Regia di Diana Dell'Erba vedi scheda film
Difficile non farsi prendere da un attacco di misoginia dopo avere visto questo pessimo documentario di Diana Dell'Erba, il cui tono rivendicativo emerge fin dalla didascalia in testa all'opera: da statistiche non ufficiali, dice, risulta che in Italia su 100 registi solo 7 sono donne. Il film è tutta una geremiade sulla discriminazione, su quanto sia difficile, se si porta la gonna, ottenere quattrini dai produttori e tenere a bada i maschiacci (soprattutto se meridionali, sentenzia Ilaria Borrelli, la minus habens che ha girato film come Mariti in affitto e Wine and kisses e alla quale spetta l'Oscar per le risposte più insulse, ex aequo con Nina Di Majo che ci tiene a sottolineare che lei, poverina, per girare i film deve imbruttirsi, altrimenti è tutto un viavai intorno alle sue sottane…).

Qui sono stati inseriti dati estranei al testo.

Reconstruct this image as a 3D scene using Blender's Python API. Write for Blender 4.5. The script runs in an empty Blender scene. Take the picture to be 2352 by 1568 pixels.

Non una parola, se non quelle di quella vecchia cariatide di Gian Luigi Rondi, sul contributo delle donne al cinema italiano, fatta eccezione per la pioniera Elvira Notari, a cui Maria De Medeiros presta il volto per una ricostruzione fiction imbarazzante, per Lina Wertmüller e per Liliana Cavani. Ma gente come Donatella Maiorca (Viola), Anne Riitta Ciccone (Le sciamane), Susanna Nicchiarelli (Cosmonauta) e la stessa Nina di Majo (Autunno) li vedono i film di colleghi come Soldini, Giordana, Garrone e Sorrentino o vivono sulla luna? Al di là delle desolanti testimonianze (irritante il citazionismo di Alselma Dall'Olio, il marito di Giuliano Ferrara, e di Francesca Archibugi), questa docufiction è un'accozzaglia di sciatteria, immagini flou con una bambina alle prese con un puzzle e vuoto pneumatico di idee. La Dell'Erba, poi, non è neppure in grado di curare il sonoro, che in alcuni momenti è ovattatissimo. Anche se le parole della Ciccone sono tutte ampiamente perdibili.